Why is it that multifamily operators spend relatively little money on acquiring new customers and so much money on losing them?
It makes no sense. The idea, after all, is to acquire and retain, not acquire and replace.
Yet we know that the cost of turn for a “bad lease” that includes an unexpected move-out due to skip or eviction averages $4,000. Typical annual rent on a 12 month lease for a one unit in Baltimore, Md. Or Charlotte, N.C., for example, is approximately $10,000 , it would seem to make sense to pay more attention to cost and effort on the front-end to move the right resident into a unit in the first place.
Do we need to change the ways we ‘love the ones we’re with’ or to give the ones we’re with better ways to be loved?
The old adage about it being more cost-effective to retain a customer holds true. In multifamily, however, there are only two times when a community has any leverage to define the linchpin of resident performance: how they pay their rent.

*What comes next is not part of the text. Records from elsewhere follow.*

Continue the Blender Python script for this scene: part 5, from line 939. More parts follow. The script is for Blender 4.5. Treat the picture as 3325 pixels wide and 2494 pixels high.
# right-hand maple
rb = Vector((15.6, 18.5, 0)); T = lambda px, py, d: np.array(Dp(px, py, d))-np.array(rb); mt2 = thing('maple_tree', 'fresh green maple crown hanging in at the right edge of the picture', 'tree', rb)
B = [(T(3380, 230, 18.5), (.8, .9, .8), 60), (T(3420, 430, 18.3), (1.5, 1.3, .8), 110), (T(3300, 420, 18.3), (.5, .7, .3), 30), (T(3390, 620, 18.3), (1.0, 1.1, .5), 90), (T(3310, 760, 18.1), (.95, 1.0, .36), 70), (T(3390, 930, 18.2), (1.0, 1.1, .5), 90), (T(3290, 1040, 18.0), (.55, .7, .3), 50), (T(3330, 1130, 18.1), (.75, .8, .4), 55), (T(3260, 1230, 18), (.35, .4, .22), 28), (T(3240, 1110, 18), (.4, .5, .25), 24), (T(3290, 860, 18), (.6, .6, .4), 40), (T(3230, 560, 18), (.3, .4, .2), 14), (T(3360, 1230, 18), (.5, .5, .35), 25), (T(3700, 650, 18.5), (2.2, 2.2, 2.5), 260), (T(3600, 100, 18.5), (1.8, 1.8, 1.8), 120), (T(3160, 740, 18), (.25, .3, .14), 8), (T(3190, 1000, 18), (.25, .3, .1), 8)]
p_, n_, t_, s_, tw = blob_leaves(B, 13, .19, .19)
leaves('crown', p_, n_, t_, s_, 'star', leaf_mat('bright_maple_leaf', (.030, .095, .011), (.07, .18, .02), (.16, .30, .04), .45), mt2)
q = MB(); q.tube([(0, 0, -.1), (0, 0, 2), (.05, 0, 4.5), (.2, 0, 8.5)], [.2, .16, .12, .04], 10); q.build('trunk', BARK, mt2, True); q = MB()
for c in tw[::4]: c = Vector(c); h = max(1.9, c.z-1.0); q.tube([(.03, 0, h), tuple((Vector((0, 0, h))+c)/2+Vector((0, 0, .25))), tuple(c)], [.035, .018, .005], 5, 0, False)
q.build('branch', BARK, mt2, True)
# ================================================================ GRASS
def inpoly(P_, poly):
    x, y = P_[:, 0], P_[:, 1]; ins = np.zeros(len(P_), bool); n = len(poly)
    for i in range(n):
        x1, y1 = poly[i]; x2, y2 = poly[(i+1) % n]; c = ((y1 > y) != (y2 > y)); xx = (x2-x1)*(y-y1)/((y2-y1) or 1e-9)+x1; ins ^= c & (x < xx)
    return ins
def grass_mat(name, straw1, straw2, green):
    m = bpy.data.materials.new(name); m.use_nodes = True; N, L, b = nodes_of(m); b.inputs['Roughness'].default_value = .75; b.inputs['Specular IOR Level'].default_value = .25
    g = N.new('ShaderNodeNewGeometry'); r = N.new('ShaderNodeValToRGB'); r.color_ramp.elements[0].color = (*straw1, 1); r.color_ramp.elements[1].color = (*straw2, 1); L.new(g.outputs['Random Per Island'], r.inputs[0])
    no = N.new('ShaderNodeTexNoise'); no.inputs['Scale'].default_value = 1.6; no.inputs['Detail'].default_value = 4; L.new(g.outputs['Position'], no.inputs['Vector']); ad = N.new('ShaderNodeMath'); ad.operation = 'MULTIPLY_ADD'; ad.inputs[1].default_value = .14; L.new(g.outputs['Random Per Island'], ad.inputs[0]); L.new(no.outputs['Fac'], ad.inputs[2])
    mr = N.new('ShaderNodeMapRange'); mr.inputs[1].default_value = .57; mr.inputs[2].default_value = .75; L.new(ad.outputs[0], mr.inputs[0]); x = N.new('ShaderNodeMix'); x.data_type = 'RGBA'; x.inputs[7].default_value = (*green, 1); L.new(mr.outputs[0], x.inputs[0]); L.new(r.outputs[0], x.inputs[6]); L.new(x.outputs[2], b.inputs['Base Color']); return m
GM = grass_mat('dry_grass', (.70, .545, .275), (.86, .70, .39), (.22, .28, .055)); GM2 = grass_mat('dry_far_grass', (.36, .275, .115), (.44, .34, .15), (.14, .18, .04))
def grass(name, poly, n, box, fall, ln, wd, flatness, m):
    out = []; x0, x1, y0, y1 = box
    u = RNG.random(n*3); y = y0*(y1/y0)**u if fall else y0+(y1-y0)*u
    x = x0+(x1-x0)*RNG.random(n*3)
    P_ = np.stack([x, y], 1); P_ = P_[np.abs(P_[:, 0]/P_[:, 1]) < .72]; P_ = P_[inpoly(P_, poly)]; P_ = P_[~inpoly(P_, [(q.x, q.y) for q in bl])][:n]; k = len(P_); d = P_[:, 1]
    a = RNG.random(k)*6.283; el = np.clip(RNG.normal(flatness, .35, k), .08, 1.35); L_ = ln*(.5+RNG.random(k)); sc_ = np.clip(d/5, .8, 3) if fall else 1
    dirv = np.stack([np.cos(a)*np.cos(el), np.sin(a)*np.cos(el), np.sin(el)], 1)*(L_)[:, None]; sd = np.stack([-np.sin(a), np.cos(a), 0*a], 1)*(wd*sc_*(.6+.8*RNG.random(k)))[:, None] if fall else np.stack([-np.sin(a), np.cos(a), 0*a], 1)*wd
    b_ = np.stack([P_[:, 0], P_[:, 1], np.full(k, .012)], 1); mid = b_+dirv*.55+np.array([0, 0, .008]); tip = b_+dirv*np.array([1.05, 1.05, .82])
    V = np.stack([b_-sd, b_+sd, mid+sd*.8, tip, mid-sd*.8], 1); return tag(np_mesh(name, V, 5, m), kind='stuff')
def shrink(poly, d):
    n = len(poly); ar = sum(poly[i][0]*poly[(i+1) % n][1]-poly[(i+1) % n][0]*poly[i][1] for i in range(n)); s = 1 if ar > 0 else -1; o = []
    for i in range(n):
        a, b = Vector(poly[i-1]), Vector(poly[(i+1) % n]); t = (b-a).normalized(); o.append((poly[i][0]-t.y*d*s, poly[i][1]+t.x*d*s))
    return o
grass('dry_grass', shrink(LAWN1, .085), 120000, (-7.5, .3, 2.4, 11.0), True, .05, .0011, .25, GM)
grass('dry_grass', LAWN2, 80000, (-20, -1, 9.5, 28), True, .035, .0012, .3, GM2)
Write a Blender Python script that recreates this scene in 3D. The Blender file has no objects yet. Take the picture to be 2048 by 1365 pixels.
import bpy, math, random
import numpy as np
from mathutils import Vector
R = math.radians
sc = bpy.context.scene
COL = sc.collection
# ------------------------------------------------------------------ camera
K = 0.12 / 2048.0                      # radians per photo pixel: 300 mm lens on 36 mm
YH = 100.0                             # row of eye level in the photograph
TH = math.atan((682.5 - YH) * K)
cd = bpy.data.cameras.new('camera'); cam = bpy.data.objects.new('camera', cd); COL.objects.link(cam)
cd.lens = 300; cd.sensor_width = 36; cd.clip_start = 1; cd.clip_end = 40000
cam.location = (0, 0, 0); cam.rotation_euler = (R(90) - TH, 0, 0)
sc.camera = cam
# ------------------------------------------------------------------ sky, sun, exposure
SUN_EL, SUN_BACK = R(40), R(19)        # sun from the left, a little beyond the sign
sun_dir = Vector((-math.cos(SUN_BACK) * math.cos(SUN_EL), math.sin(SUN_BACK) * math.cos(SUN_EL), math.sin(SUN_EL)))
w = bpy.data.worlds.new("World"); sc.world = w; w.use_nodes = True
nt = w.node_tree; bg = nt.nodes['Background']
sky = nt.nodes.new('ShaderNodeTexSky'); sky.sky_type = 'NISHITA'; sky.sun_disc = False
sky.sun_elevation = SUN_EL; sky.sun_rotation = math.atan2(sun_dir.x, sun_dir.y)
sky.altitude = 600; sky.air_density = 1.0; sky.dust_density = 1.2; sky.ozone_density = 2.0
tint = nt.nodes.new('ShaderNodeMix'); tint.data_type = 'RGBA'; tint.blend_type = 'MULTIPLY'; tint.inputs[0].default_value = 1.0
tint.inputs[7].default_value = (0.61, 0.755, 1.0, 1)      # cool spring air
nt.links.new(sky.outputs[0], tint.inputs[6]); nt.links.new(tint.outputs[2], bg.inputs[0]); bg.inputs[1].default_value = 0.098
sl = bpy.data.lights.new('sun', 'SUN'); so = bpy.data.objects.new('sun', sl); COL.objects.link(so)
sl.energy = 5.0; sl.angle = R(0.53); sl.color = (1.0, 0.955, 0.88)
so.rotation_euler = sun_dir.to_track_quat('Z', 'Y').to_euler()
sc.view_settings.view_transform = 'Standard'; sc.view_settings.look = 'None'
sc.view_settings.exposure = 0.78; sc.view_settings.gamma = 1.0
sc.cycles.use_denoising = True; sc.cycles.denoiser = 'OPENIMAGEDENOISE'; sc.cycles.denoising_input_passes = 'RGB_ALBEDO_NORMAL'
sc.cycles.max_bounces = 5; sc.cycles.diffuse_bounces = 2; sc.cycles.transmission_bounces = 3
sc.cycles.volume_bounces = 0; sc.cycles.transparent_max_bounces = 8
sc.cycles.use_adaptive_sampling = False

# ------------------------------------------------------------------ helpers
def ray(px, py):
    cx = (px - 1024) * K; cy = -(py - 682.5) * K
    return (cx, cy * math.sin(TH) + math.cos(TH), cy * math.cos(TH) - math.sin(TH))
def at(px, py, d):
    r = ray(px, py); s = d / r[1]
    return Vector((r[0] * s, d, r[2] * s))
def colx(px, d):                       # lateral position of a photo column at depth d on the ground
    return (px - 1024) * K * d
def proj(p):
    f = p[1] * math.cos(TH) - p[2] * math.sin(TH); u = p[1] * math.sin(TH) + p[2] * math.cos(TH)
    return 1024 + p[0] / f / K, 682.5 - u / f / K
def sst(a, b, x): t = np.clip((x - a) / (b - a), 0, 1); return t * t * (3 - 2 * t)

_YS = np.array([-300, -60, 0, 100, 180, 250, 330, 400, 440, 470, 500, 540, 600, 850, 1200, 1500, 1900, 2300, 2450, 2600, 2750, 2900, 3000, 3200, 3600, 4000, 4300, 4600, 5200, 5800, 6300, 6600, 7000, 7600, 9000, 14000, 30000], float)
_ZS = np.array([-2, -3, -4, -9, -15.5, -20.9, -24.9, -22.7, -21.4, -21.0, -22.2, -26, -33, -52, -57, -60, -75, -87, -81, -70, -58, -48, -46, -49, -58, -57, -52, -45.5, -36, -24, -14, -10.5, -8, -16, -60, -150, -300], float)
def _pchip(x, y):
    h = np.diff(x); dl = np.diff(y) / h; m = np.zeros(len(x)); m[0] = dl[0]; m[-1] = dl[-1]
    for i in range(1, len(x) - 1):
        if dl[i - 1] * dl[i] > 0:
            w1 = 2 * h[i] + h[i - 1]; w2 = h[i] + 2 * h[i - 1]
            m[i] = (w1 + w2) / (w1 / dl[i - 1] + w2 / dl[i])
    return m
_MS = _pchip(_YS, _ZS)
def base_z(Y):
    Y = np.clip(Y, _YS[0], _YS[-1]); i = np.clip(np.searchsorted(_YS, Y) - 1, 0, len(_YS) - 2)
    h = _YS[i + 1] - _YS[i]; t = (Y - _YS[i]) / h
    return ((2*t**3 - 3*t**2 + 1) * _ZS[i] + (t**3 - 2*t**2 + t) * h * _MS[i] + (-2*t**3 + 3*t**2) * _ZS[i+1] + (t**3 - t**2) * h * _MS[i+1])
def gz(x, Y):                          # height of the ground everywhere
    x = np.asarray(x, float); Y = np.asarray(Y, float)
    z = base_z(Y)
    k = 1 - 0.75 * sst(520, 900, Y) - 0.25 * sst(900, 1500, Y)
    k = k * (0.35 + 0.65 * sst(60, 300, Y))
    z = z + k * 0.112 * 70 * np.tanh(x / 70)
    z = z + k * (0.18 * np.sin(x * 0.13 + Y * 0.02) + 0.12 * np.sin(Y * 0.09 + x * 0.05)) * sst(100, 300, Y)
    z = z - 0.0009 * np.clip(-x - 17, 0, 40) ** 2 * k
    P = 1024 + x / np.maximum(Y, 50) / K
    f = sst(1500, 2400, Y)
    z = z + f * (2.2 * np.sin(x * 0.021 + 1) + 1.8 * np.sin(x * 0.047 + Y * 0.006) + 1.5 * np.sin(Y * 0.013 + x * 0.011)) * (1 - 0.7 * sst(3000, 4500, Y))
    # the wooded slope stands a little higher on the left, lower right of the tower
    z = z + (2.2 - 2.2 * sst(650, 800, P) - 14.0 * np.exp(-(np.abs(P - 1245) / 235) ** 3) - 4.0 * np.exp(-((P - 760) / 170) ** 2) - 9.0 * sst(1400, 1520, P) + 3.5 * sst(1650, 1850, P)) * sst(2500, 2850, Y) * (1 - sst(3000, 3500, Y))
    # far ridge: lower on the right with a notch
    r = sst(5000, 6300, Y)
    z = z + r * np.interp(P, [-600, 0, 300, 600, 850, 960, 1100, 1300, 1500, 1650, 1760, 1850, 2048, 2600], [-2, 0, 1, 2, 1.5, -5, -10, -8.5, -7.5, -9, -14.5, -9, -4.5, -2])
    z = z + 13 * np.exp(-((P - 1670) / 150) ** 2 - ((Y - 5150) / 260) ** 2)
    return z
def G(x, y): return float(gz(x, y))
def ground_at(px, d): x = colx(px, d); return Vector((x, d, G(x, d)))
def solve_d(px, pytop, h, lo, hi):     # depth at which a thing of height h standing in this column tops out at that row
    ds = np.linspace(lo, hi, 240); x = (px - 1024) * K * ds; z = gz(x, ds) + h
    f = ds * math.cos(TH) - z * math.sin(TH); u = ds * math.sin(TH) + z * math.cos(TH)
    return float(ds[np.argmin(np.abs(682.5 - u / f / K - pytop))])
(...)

1. At the time of lease offer, based on resident screening, the community decides what offer terms they utilize to both ‘close the sale’ and protect themselves against resident failure to perform. Higher security deposits are the most commonly utilized tool of choice. The problem is that by definition higher security deposits assume that the resident will fail at some point and the community will need to recover losses. They are, as such, a regressive measure that do not fulfill their intent. (After all, we also know that security deposits don’t cover all losses.)
2. The community has to take the habitually late paying resident to court to collect rent in arrears and/or file for eviction. Same regressive recovery model in play here that hurts the community’s bottom line and its ability to retain residents and stable resident populations.
Many progressive operators are now turning to rent from payroll as solution to give residents a tool to basically disengage themselves form rent payment by turning over that portion of their finances to a third-party provider. In this model, the rent from payroll provider receives prorated installments toward rent (that can’t be pulled back) every time a resident is paid, deposits those installments in a rent savings account and forwards them to the resident’s community when rent is due. That’s a tool that gives residents a way to perform throughout the duration of a lease, not just a way to ‘buy their way into’ your community without payment assurances.
For habitual late payers, enrollment in rent form payroll provides a mechanism to recapture rent in arrears while retaining a resident and avoiding expensive unit turn costs. When coupled as a requirement for renewals for habitual late payers, rent from payroll provides the glue that keeps residents in their units and reliable rent delivery to the community.
Acquisition and retention should go hand-in-hand, but they can only really work when payment assurance is inserted as a pre-emptive tool to enable residents to better manage their payroll and their payment practices.